The first was a young mom with three little ones. You could see the exhaustion on her face before she even opened the car doors. Her arms juggled grocery bags while she wrangled a toddler by one hand and tried to coax the baby into a car seat with the other. The older child whined for attention, and in the flurry of straps, bags, and buckles, her shoulders tensed. She moved quickly, head down, laser-focused on the task of getting everyone secured and out of the lot. There was no time to pause. Every second mattered. She was flustered, overwhelmed, and deep in survival mode—the kind that every parent of young kids knows all too well.

A few rows away, another car told a different story. This time, it was a grandmother with her three grandkids. She wasn’t rushing. She wasn’t flustered. She loaded them gently into the backseat, moving at her own pace, then reached into a bag and pulled out juice boxes. One by one, she passed them back, her face softening into a smile. The kids squealed with delight, and soon laughter bubbled out of the car. Instead of rushing off, she sat with them, savoring the sweetness of the moment. Time slowed down there in the back row of the lot, and joy filled the space where hurry usually lived.

Watching those two women side by side was like watching two chapters of the same story.

In the first, the mother is stretched thin, pulled in every direction, her love for her children expressed through the hard work of keeping them safe, fed, and moving through the day. It’s a love wrapped in exhaustion, but a love nonetheless.

In the second, the grandmother is free from the weight of schedules and the pressing demands of young motherhood.
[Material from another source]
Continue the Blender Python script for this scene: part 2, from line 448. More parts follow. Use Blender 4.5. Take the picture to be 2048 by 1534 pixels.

She remembers how fast it all went. She remembers the chaos and the blur. Now she has the gift of perspective. She knows that juice boxes and giggles in a parking lot can be just as precious as milestones. She leans into it, choosing presence over productivity.

And as I watched, I realized: they are the same woman.

The mom in survival mode, who feels like she can barely breathe, will one day be the grandma who takes her time. One day, the rushing will stop. One day, the survival mode will ease. And when it does, she’ll look back and realize how quickly it all passed.

Because that’s the truth of parenting, isn’t it? When we’re in it, it feels endless. The crying, the tantrums, the car seats, the grocery trips—it all feels like a never-ending cycle of exhaustion. But then one day, you blink, and they’re taller than you. They’re driving themselves to Target, and you’re the one slowing down, waiting for them to come visit with their own little ones in tow.

Standing in that parking lot today, I felt both the ache and the gift of that perspective. As a mom with young kids myself, I recognized the frantic pace of the first woman. I saw myself in her. The bags slipping, the sweat forming at the temples, the constant whisper in your head that says, “Hurry. Get it done. Keep moving.” It’s survival. And survival is necessary.

But I also felt the pull of the second scene. The reminder that these days are fleeting, that one day I will miss even the hard parts. That laughter in the backseat is worth slowing down for. That juice boxes can be just as sacred as graduations.

Maybe we can’t always live like the grandma when we’re still the mom. Life doesn’t let us. Kids need to get buckled, groceries need to be put away, and schedules don’t wait. But maybe, every once in a while, we can pause. Maybe we can grab the juice boxes ourselves, sit in the car, and laugh before we start the engine. Maybe we can live a little in those small, ordinary moments instead of rushing past them.

Because one day, we’ll look back and realize that what felt ordinary was extraordinary all along.